Mike Davis went into detail about the grass during media day, via Craig Smith of The Seattle Times:

"

It’s a great grass to play golf on because it doesn’t have any tackiness to it. It’s a thin blade of grass, round, and when the ball hits it—while a lot of other grasses will kind of grab it—on fescue it skids...And what that means is, when you’re playing golf you’ve got to think about what happens when your ball hits, where it’s going to bounce and roll to. So it’s a fascinating grass on which to play.

"

According to an article written by Todd Milles of The News Tribune, Chambers Bay is "94 percent fine fescue and six percent colonial bentgrass." As a result, the golf course doesn't require much water and creates an incredible firm surface from the tee deck all the way to the putting green. 

Taking place in the Pacific Northwest for the first time in U.S. Open history, Chambers Bay adds to the USGA's new motto that "brown is the new beautiful." This effort was on full display at Pinehurst No. 2 last year and continues to be a trend moving forward. 

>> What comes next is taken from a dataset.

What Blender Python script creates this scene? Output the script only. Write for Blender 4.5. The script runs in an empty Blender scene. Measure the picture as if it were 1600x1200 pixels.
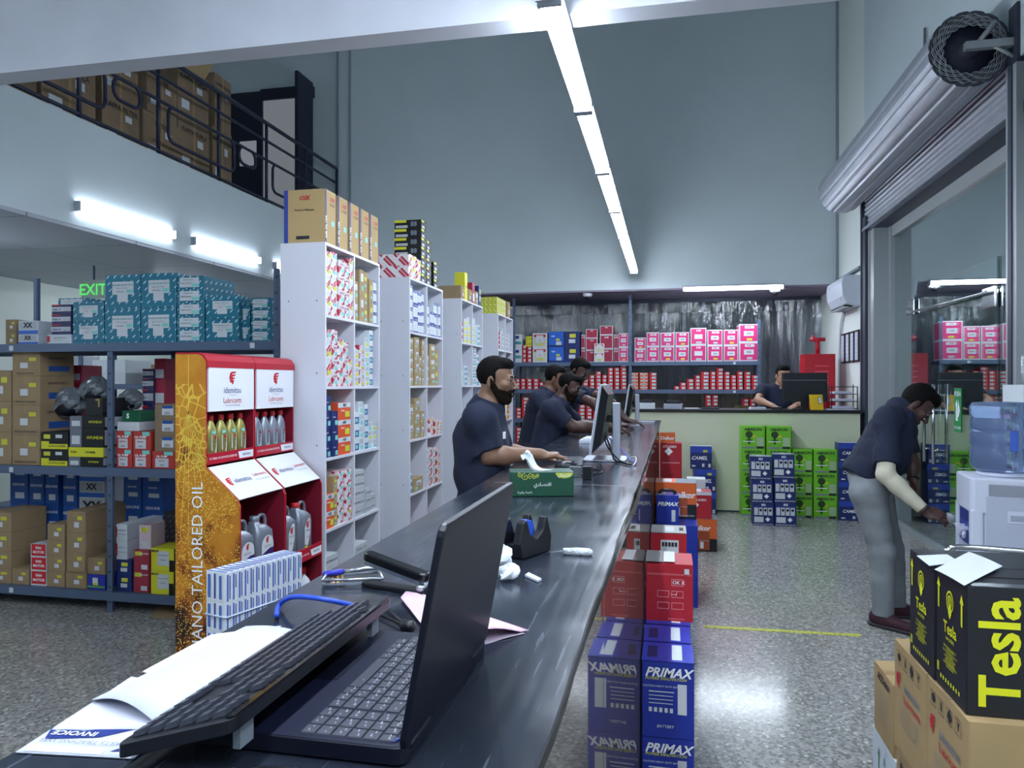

Via Rex Hoggard of GolfChannel.com, Davis explained the reasoning behind the brown movement:

"

What we really are after is a couple of things. One is just less water used on golf courses, firmer conditions...That doesn't mean we're looking for brown golf courses. Some golf courses with some type of grasses, if they get brown they are going to die. The other thing is just trying for less manicured golf courses when you get off the fairway, so the concept of the maintenance down the middle is to literally reduce some of the costs and so on.

"

There will be many critics arguing the colour of Chambers Bay without understanding the science behind it. Fescue grass browns in the summer months and continues to remain playable. The greens at Chambers Bay may look like rubbish in spots, but they'll be running perfectly—reminiscent to a ball being rolled on a piece of carpet.

Robert Trent Jones Jr.—who has designed over 230 golf courses, including Chambers Bay—may get a lot of heat throughout the week, but at the end of the day, isn't that what the U.S. Open's all about?

In 2002, Bethpage Black seemed like a farce to host the championship. Now, it's hosted two U.S. Opens, the 2012 Barclays and will host the 2019 PGA Championship and 2024 Ryder Cup. 

For the most part, people are hesitant for change, and that's exactly what this year's U.S. Open is all about.

Chambers Bay is a golf course that best suits a European style but is being played on American soil. It has a fairway that's 115 yards wide, when traditionally fairways are the size of a grocery store aisle. Tee markers will be slightly sloped. The course will be playing almost 8,000 yards and, last but not least, holes No. 1 and 18 will rotate from being a par 4 to a par 5.

Everything about Chambers Bay is backwards for a U.S. Open Championship, and you know what: It's perfect.